Art & Culture

Star Wars is more than a cult. It's the best sci-fi lit made in Hollywood

Vinayak ChakravortyDecember 26, 2015 | 19:17 IST

At what point does a popular film franchise morph into literature, from being a mere bunch of moneyspinning sequels? I use the word literature rather broadly, but the notion does strike you watching The Force Awakens — the fabulous reboot of Star Wars that opened in India this weekend.

Before anything, the sequel is not the greatest sci-fi spectacle ever seen. Despite the monster $766-million global gross (at the time of going to press), the film may or may not bust all-time records, either.

The importance of The Force Awakens lies elsewhere. It lies in reasserting the cumulative force that the Star Wars saga brings in its wake, every time a new film is released even after so many decades.

There have been other films that have raised popular cinema to the level of literature, but these have mostly drawn inspiration from books.

A New Hope (1977) was the beginning of the Star Wars series.

No other franchise purely created for the screen has managed to consistently trigger popular imagination over the decades the way the Star Wars series does, serving up entertainment that is lucrative as it is classy. If ever Hollywood’s moolah savvy culture spawned a franchise that can truly stake claim to the tag of ‘movie-lit’, it has to be the Star Wars space opera.

George Lucas made the first Star Wars film in 1977 (rechristened Episode IV: A New Hope since then, to accommodate three definitely lesser prequels between 1999 and 2005).

At that time, Lucas had no inkling he was setting off a phenomenon. That was a time when Hollywood was truly discovering the new-age scifi. Lucas’ Star Wars along with assorted works of Steven Spielberg would lay the foundation of what Hollywood science fiction would come to be in the decades that followed.

While Spielberg would go on to explore variety with an extraordinary oeuvre, Lucas stuck to expanding the galaxy of his dreams with two new Star Wars sequels over the next years.

By the time Mark Hamill as Luke Skywalker was rescuing Harrison Ford’s Han Solo and Carrie Fisher’s Princess Leia from the lair of Jabba the Hutt in 1983’s Return Of The Jedi, the saga had become too huge for its comfort. Lucas needed a break, perhaps he had no clue how to take the tale forward without diluting its class.

Princess Leia in Return of the Jedi (1983)

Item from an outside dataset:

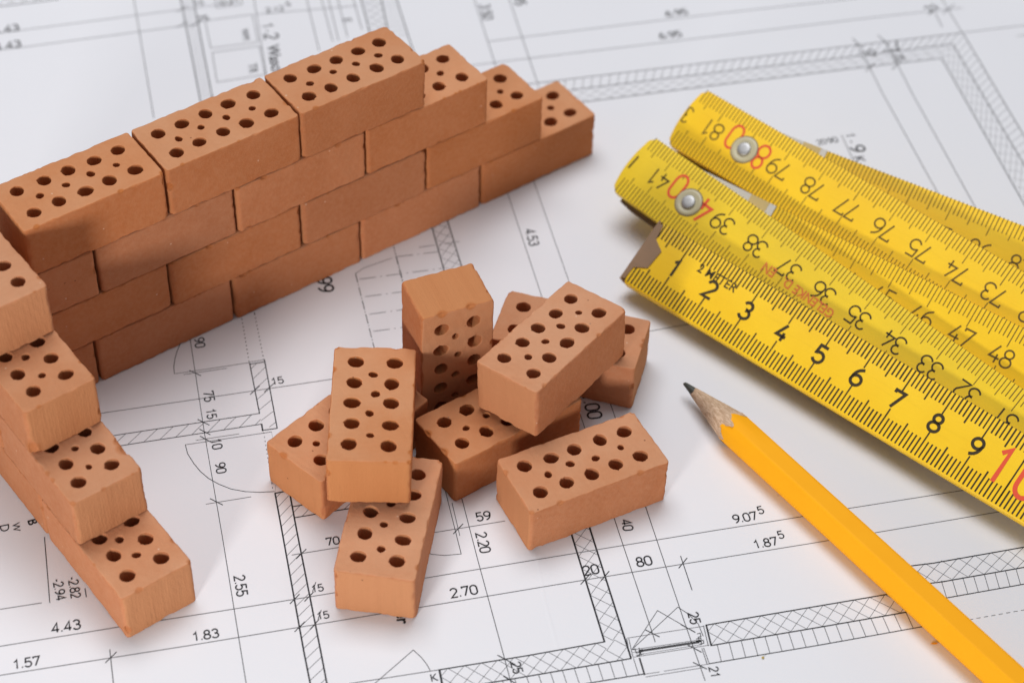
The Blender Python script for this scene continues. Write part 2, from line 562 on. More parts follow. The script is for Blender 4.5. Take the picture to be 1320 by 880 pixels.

If the cult of Star Wars has become pop literature in the minds of its legions of fans, the way Lucas used the gap years between each set of films has helped. For those who came in late, the release pattern of the films has happened in fits. Episodes IV, V and VI were made first, between 1977 and 1983. Episodes I, II and III released in 1999, 2002 and 2005, as prequels to the original trilogy. What starts with The Force Awakens in 2015 is a sequel trilogy to the original three films, and these new films are episodes VII, VIII and IX of the saga.

The Phantom Menace (1999)

There has been a 16-year gap between the first sets of films and the prequels, and a space of 10 years between the prequels and the current set of films. (The gap between The Force Awakens and Return Of The Jedi, whose story the current release immediately follows, is precisely 32 years. The setting of the 2015 sequel, too, is aptly three decades after the 1983 release.)

Lucas’ masterstroke lay in the way he used these breaks. Despite no film releasing in these intermediate years, he used the time to build upon the legend of Star Wars. The gap between releasing 1983’s Return Of The Jedi and Episode 1: The Phantom Menace — prequel that rebooted the saga in 1999 — saw the Star Wars fan base only multiply thanks to associated TV series, radio shows, amusement theme parks and video games. Collector’s edition videos of the films were also released from time to time.

Similar effective strategies were put in place over the past 10 years too, to fill up the decade-long blank between the 2005’s Episode III: Revenge Of The Sith (last released film of the series) and now.

Revenge Of The Sith (2005)

If Star Wars continued to grow in popular psyche, smart marketing helped. Every other Hollywood biggie does the same, you could argue. The difference is not many assume the dimension of movie-lit.

That is where the exclusivity of George Lucas lies.